Bitcoin (BTC) continues to trade with cautious optimism as it consolidates above key support levels. As of April 28, 2025, Bitcoin is priced around $94,770, with intraday movements between a low of $92,953 and a high of $94,783. Despite multiple attempts, bulls have yet to decisively break through the psychological resistance at $95,000.
The short-term 1-hour Relative Strength Index (RSI) currently sits around 45, suggesting neutral momentum. Meanwhile, the 4-hour Moving Average Convergence Divergence (MACD) shows a bullish crossover, pointing to a slight upside bias. Bitcoin remains firmly above its 50-day moving average, reinforcing a broader bullish structure despite the near-term indecision.
Immediate resistance remains at $95,000, a level that has repeatedly capped upward moves over the past sessions. A successful breakout above this level would likely propel Bitcoin toward the next major resistance at $96,000, where further selling pressure could emerge.
On the downside, support is well-established at $93,000, with additional cushioning at $92,000. Buyers have shown resilience around these zones, and a break below could signal deeper retracement, potentially leading to increased volatility.
The short-term outlook for Bitcoin remains cautiously bullish. Consolidation above $93,000 indicates that buyers are absorbing selling pressure, but a convincing move above $95,000 is needed to trigger renewed bullish momentum. Without a breakout, Bitcoin risks drifting lower to retest critical support zones.
Volume remains relatively muted, suggesting that the next significant move will likely come after a major catalyst or a sharp shift in market sentiment. Traders should remain vigilant around key technical levels and watch for a spike in volume to confirm any breakout or breakdown.
As Bitcoin navigates these tight ranges, the market’s next move could set the tone for early May trading — with bulls aiming for a $96,000 retest, and bears looking for cracks below $93,000.
Ethereum (ETH) remains in a consolidation phase, holding key support levels amid a broader market slowdown. As of April 28, 2025, Ethereum is trading at approximately $1,806, reflecting a slight 24-hour decline of 0.08%. Intraday, ETH has ranged between a low of $1,760.59 and a high of $1,812.22, suggesting reduced volatility but growing tension for a potential breakout.

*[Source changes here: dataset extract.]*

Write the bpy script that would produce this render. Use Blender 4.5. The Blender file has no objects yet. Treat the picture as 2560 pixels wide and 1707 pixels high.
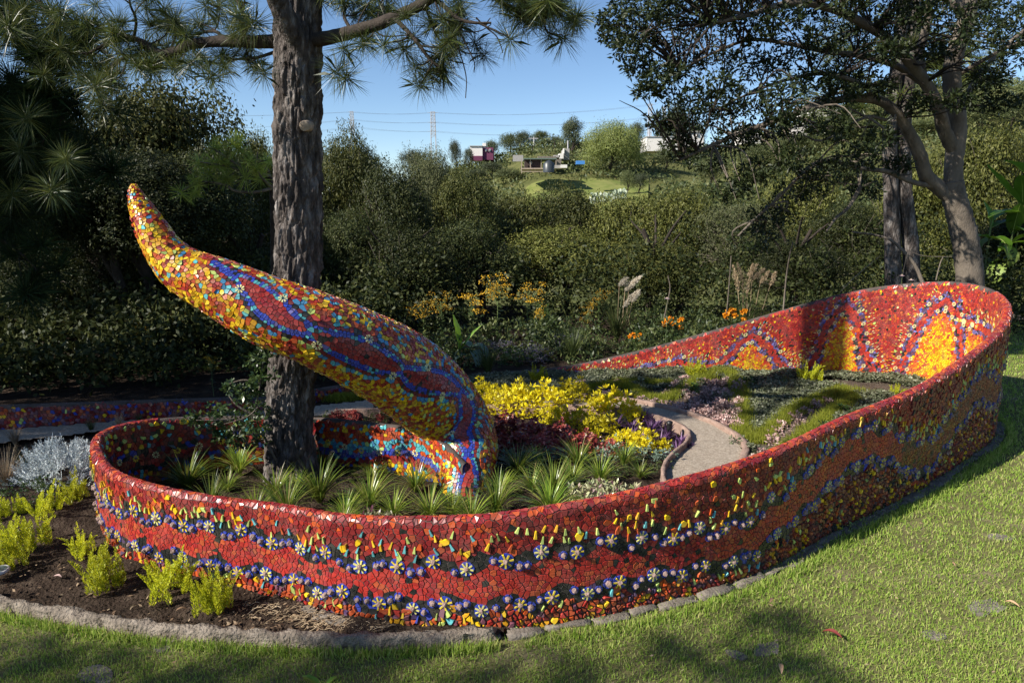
import bpy, bmesh, math, random
import numpy as np
from mathutils import Vector, Matrix, noise
from mathutils.geometry import delaunay_2d_cdt
PI = math.pi
rnd = random.Random(7)
rng = np.random.default_rng(7)
S = bpy.context.scene
COL = S.collection

# ---------------------------------------------------------------- camera
CAM_H, PITCH, FOC = 2.6, math.radians(11.7), 1707.0
cam_d = bpy.data.cameras.new('camera'); cam = bpy.data.objects.new('camera', cam_d); COL.objects.link(cam)
cam_d.sensor_width = 36; cam_d.lens = 36 * FOC / 2560; cam_d.clip_end = 3000; cam_d.clip_start = 0.05
cam.location = (0, 0, CAM_H); cam.rotation_euler = (math.radians(90) - PITCH, 0, 0)
S.camera = cam
# ---------------------------------------------------------------- light
SUN_AZ, SUN_EL = math.radians(27), math.radians(36)      # the light travels along +x turned 27 degrees towards +y
W = bpy.data.worlds.new('World'); S.world = W; W.use_nodes = True
wn = W.node_tree.nodes; wl = W.node_tree.links
bg = wn['Background']; sky = wn.new('ShaderNodeTexSky'); sky.sky_type = 'NISHITA'; sky.sun_disc = False
sky.sun_elevation = SUN_EL
sky.sun_rotation = math.radians(270) - SUN_AZ   # compass bearing of the sun, clockwise from +y
sky.altitude = 2200; sky.air_density = 1.0; sky.dust_density = 0.6; sky.ozone_density = 2.3
sat = wn.new('ShaderNodeHueSaturation'); sat.inputs['Saturation'].default_value = 1.06; wl.new(sky.outputs[0], sat.inputs['Color'])
wl.new(sat.outputs[0], bg.inputs[0]); bg.inputs[1].default_value = 0.088
sun_d = bpy.data.lights.new('sun', 'SUN'); sun = bpy.data.objects.new('sun', sun_d); COL.objects.link(sun)
sun_d.energy = 4.9; sun_d.angle = math.radians(0.55); sun_d.color = (1.0, 0.94, 0.84)
ldir = Vector((math.cos(SUN_AZ) * math.cos(SUN_EL), math.sin(SUN_AZ) * math.cos(SUN_EL), -math.sin(SUN_EL)))
sun.rotation_euler = ldir.to_track_quat('-Z', 'Y').to_euler()
S.view_settings.view_transform = 'Standard'; S.view_settings.look = 'None'
S.view_settings.exposure = 0.82; S.view_settings.gamma = 1; S.view_settings.use_curve_mapping = False
S.cycles.max_bounces = 6; S.cycles.diffuse_bounces = 2; S.cycles.glossy_bounces = 2
S.cycles.transmission_bounces = 3; S.cycles.transparent_max_bounces = 4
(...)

The 1-hour Relative Strength Index (RSI) is currently around 50, indicating a neutral market momentum without clear overbought or oversold conditions. On the 4-hour timeframe, the Moving Average Convergence Divergence (MACD) line remains above the signal line, hinting at a mild bullish bias. Ethereum also continues to trade above its 50-day moving average, reinforcing the underlying positive structure despite the short-term indecision.

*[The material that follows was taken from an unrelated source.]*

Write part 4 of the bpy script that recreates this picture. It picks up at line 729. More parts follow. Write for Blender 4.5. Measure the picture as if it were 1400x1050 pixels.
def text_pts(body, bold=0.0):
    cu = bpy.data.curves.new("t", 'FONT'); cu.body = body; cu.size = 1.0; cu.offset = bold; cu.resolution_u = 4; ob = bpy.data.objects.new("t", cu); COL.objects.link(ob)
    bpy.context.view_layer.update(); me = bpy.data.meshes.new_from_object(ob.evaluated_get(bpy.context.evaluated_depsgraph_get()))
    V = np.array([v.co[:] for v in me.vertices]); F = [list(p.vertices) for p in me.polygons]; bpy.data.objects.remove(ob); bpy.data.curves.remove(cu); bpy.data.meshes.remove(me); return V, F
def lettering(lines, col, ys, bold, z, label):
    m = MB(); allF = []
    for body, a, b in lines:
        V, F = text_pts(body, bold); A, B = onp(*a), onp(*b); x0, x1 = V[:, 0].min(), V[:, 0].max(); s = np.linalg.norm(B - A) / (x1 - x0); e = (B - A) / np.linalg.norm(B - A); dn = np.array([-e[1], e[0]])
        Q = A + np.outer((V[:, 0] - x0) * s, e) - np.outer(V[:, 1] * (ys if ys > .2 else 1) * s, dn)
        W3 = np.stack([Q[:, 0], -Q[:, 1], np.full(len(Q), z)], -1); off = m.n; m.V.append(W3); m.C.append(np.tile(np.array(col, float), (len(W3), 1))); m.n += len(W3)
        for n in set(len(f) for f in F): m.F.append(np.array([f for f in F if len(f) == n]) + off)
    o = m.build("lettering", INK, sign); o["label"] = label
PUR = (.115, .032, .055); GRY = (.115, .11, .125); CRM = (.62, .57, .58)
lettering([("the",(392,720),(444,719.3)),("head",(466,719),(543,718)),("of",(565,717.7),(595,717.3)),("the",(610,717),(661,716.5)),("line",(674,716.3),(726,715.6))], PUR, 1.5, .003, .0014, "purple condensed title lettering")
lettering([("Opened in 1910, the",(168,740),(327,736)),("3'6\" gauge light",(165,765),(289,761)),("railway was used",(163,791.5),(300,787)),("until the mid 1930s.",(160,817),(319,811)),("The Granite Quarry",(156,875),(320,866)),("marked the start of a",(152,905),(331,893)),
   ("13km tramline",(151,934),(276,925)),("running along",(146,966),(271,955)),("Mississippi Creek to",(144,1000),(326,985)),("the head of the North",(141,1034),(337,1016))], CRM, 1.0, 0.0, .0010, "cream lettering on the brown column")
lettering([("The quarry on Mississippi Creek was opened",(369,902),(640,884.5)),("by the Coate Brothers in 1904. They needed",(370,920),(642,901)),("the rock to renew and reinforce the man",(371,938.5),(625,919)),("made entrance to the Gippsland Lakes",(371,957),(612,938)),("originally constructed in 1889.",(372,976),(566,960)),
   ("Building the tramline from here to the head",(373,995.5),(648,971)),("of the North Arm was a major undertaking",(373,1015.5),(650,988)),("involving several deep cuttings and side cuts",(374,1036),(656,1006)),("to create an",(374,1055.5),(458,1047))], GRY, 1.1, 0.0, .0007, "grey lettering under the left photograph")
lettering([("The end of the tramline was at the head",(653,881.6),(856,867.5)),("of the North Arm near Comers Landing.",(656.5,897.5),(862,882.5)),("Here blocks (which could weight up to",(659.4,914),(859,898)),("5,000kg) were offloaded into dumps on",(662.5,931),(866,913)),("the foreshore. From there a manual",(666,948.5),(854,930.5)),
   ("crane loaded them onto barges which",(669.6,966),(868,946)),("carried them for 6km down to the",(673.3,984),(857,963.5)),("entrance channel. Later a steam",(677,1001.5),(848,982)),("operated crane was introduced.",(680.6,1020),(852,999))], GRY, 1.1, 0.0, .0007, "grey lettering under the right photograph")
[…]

On the upside, Ethereum faces immediate resistance at $1,824.70, a price level that has consistently rejected bullish advances over the past week. A successful breakout above this zone could open the path toward the next significant resistance at $1,892.79, which was briefly tested earlier this month.
On the downside, ETH finds immediate support at $1,700, a psychological barrier and recent low. Should sellers push the price below this level, deeper support is located around $1,623.71, an area where strong buying interest has previously emerged.
Ethereum’s current trading range reflects a market waiting for confirmation. A breakout above $1,824.70, particularly with increased volume, would likely trigger renewed bullish momentum toward $1,890 and beyond. Conversely, a failure to hold the $1,700 support level could invite a deeper retracement, increasing bearish pressure.
With market volumes relatively muted, traders are advised to monitor key levels closely and watch for a surge in buying or selling activity to confirm the next directional move. Patience and disciplined risk management will be crucial as Ethereum approaches a likely inflection point.